** start DATA RECORDS **
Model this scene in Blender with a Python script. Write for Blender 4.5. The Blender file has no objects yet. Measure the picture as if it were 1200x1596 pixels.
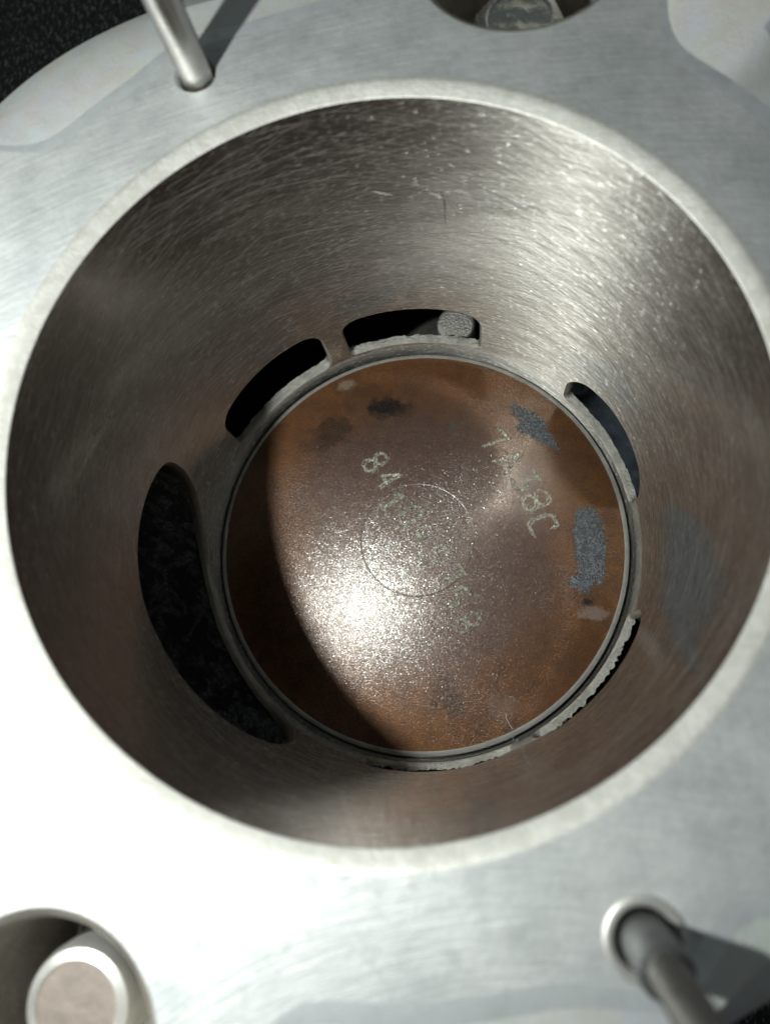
import bpy, bmesh, math, random
from mathutils import Vector, Matrix, noise
from mathutils.geometry import delaunay_2d_cdt

# ---------------------------------------------------------------- camera, light, exposure
S = 0.027                      # bore radius in metres; every length below is in bore radii
scene = bpy.context.scene
C = scene.collection
rad = math.radians

cam_d = bpy.data.cameras.new('camera')
cam = bpy.data.objects.new('camera', cam_d)
C.objects.link(cam)
rm = Matrix(((0.99269, 0.02663, 0.11772), (0.0, 0.97534, -0.22069), (-0.12065, 0.21908, 0.96822)))
a_, b_ = -0.22252, -0.12094
Rx = Matrix(((1, 0, 0), (0, math.cos(a_), -math.sin(a_)), (0, math.sin(a_), math.cos(a_))))
Ry = Matrix(((math.cos(b_), 0, math.sin(b_)), (0, 1, 0), (-math.sin(b_), 0, math.cos(b_))))
cam.matrix_world = Matrix.Translation(Vector((0.24693, -0.61318, 1.69552)) * S) @ (Rx @ Ry).transposed().to_4x4()
cam_d.sensor_fit = 'VERTICAL'
cam_d.sensor_height = 24.0
cam_d.lens = 24.0 * 1108.0 / 1596.0
cam_d.clip_start = 0.001
cam_d.clip_end = 20
cam_d.dof.use_dof = True
cam_d.dof.focus_distance = 3.15 * S
cam_d.dof.aperture_fstop = 19.0
scene.camera = cam

world = bpy.data.worlds.new('World')
scene.world = world
world.use_nodes = True
bg = world.node_tree.nodes['Background']
bg.inputs[0].default_value = (0.88, 0.98, 1.0, 1)
bg.inputs[1].default_value = 0.085

ld = bpy.data.lights.new('flash_lamp', 'AREA')         # the small camera light beside the lens
ld.shape = 'DISK'
ld.size = 0.13 * S
ld.energy = 0.084
ld.color = (0.955, 1.0, 0.975)
lamp = bpy.data.objects.new('flash_lamp', ld)
C.objects.link(lamp)
lamp.location = Vector((-1.31, -0.55, 1.78)) * S
lamp.rotation_euler = Vector((0.33, 0.15, -1.0)).to_track_quat('-Z', 'Y').to_euler()

scene.view_settings.view_transform = 'Standard'
scene.view_settings.look = 'None'
scene.view_settings.gamma = 1
scene.view_settings.exposure = 0.0
scene.render.engine = 'CYCLES'
cy = scene.cycles
cy.use_denoising = True
cy.use_light_tree = False
cy.max_bounces = 4
cy.glossy_bounces = 4
cy.diffuse_bounces = 3
cy.use_adaptive_sampling = True
cy.adaptive_threshold = 0.02
cy.blur_glossy = 0.1
cy.sample_clamp_indirect = 6.0
cy.caustics_reflective = True

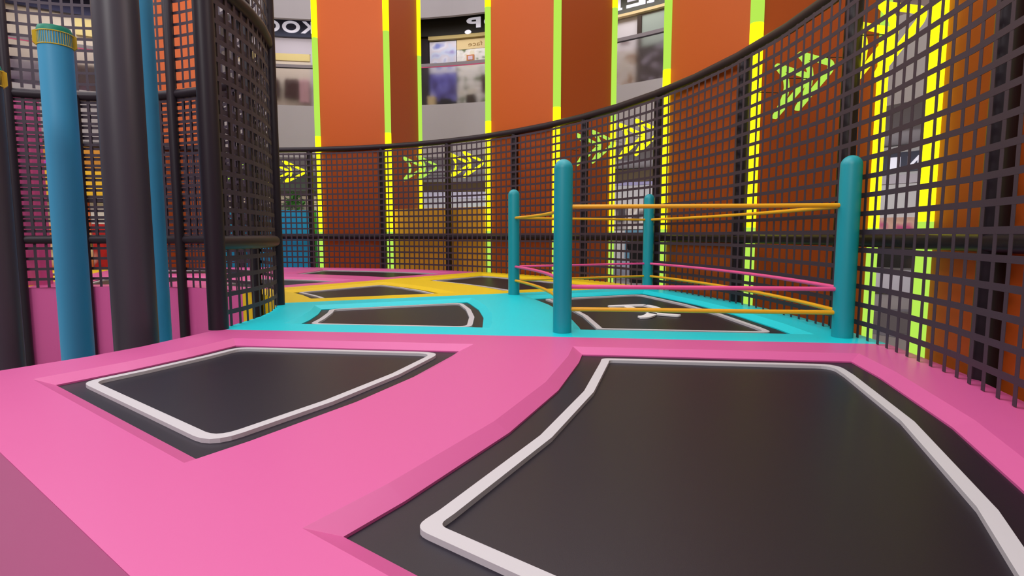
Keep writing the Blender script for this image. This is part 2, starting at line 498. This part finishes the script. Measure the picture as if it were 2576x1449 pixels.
# kiosk at the far left behind the fence
t = thing('snack_kiosk', 'gold fronted snack kiosk with food pictures beyond the left nets', 'kiosk', P(12, 127, FLOOR))
mb = MB(); mb.arcbox(11.9, 13.2, 119.9, 136, FLOOR, -.1); mb.build('counter', GREYW, t)
mb = MB(); mb.arcbox(11.9, 12.1, 119.9, 136, 2.95, 3.75); mb.build('upper_board', pmat('kiosk_gold', (206, 140, 34), .5), t)
mb = MB(); mb.arcbox(11.88, 12.1, 119.9, 136, 2.15, 2.94); mb.build('lower_board', pmat('kiosk_yellow', (240, 190, 30), .5), t)
mb = MB(); mb.tube([P(11.75, 119.9+2*i, 2.05) for i in range(9)], .07, 10); mb.build('grey_rail', STEEL, t, smooth=50)
mb = MB(); mb.arcbox(11.9, 12.0, 123.4, 136, -.1, 2.0)
mb.build('burger_picture', blotch('burger_print', [(70, 30, 12), (190, 60, 24), (226, 130, 60), (236, 214, 170), (120, 96, 30)], 1.6), t)
mb = MB(); mb.arcbox(11.9, 12.0, 119.9, 123.3, -.1, 1.35)
mb.build('drink_picture', blotch('red_print', [(150, 10, 12), (196, 16, 20), (180, 20, 24), (226, 160, 150)], 2.2), t)
mb = MB(); mb.arcbox(11.9, 12.0, 119.9, 123.3, 1.35, 2.0); mb.build('white_panel', pmat('kiosk_white', (214, 210, 216), .5), t)
PURP = pmat('purple_dot', (186, 62, 200), .5)
for a, z in ((127.6, 3.12), (129.4, 3.05), (124.6, 3.12), (132, 3.1)):
    mb = MB(); seg = 20; b = P(11.86, a, z); er = (P(12, a, z)-P(11, a, z)).normalized(); et = Vector((-er.y, er.x, 0))
    L = [[b+er*e+(et*math.cos(2*math.pi*i/seg)+Vector((0, 0, 1))*math.sin(2*math.pi*i/seg))*.13 for i in range(seg)] for e in (0, .04)]
    mb.ring(L, capends=True); mb.build('round_badge', PURP, t)

# ------------------------------------------------------------------ the hall
def sarc(name, r0, r1, a0, a1, z0, z1, M, step=3):
    mb = MB(); mb.arcbox(r0, r1, a0, a1, z0, z1, step); return struct(mb.build(name, M, None))
mb = MB(); seg = 72
fill(mb, [[P(29.9, 5*i, FLOOR) for i in range(72)]])
mb2 = MB(); mb2.add([v for v in mb.v]+[v-Vector((0, 0, .2)) for v in mb.v], mb.f+[tuple(i+len(mb.v) for i in f)[::-1] for f in mb.f])
struct(mb2.build('floor', FLOORM, None, fixn=False))
def ringwall(name, r0, r1, z0, z1, M, n=120):
    mb = MB(); L = []
    for i in range(n):
        a = 360*i/n
        L.append([P(r0, a, z0), P(r1, a, z0), P(r1, a, z1), P(r0, a, z1)])
    mb.ring(L, closed=True); return struct(mb.build(name, M, None))
ringwall('wall_lower', 29.5, 29.8, FLOOR, 5.0, GREYW)
ringwall('trim_1', 21.1, 29.8, 4.75, 7.2, GREYW)         # first gallery slab, fascia to the hall
ringwall('wall_upper', 24.0, 24.3, 7.2, 11.8, GREYW)
ringwall('trim_2', 21.1, 24.3, 11.8, 14.2, GREYW)
ringwall('trim_5', 21.1, 21.3, 11.2, 11.8, GREYW)       # second gallery slab
# dark round inlays on the floor outside
for nm, rr, m, z in (('trim_3', 3.6, pmat('slate_floor_inlay', (104, 102, 112), .4), .006), ('trim_4', 2.9, DFLOOR, .012)):
    c = Vector((12.6, 15.2, FLOOR)); mb = MB()
    L = [[c+Vector((rr*math.cos(2*math.pi*i/64), rr*math.sin(2*math.pi*i/64), zz)) for i in range(64)] for zz in (0.001, z)]
    mb.ring(L, capends=True); struct(mb.build(nm, m, None))

GLASS = bpy.data.materials.new('frosted_glass'); GLASS.use_nodes = True
g = GLASS.node_tree.nodes['Principled BSDF']
g.inputs['Transmission Weight'].default_value = 1; g.inputs['Roughness'].default_value = .4
g.inputs['IOR'].default_value = 1.25; g.inputs['Base Color'].default_value = (.93, .91, .92, 1)
RAILG = pmat('rail_grey', (150, 142, 150), .4); RAILP = pmat('rail_pink_edge', (214, 84, 130), .4)
def balustrade(a0, a1, lab, pink=False):
    t = thing('glass_balustrade', lab, 'railing', P(21.15, (a0+a1)/2, 7.2), 'frosted glass balustrades on the gallery')
    mb = MB(); mb.arcbox(21.14, 21.17, a0, a1, 7.2, 8.96, 3); mb.build('glass_pane', GLASS, t)
    mb = MB(); mb.arcbox(21.1, 21.22, a0, a1, 8.96, 9.1, 3); mb.build('handrail', RAILG, t)
    mb = MB(); mb.arcbox(21.1, 21.13, a0, a1, 8.91, 8.955, 3); mb.build('edge_line', RAILP if pink else STEEL, t)
balustrade(98, 112, 'frosted glass balustrade at the upper left, beside the left orange pillar')
balustrade(76, 94, 'frosted glass balustrade with a pink edge line between the two central pillars', True)
balustrade(54, 70, 'frosted glass balustrade high up right of the middle pillar')
balustrade(122, 140, 'frosted glass balustrade with a pink line seen through the far left net', True)
balustrade(28, 50, 'frosted glass balustrade at the far right above the grey slab')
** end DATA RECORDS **
Include the first line of the records, the line containing "rad = math.radians", and every line between them, repeated exactly. Skip the pictures.

THE REPLY:
Model this scene in Blender with a Python script. Write for Blender 4.5. The Blender file has no objects yet. Measure the picture as if it were 1200x1596 pixels.
import bpy, bmesh, math, random
from mathutils import Vector, Matrix, noise
from mathutils.geometry import delaunay_2d_cdt

# ---------------------------------------------------------------- camera, light, exposure
S = 0.027                      # bore radius in metres; every length below is in bore radii
scene = bpy.context.scene
C = scene.collection
rad = math.radians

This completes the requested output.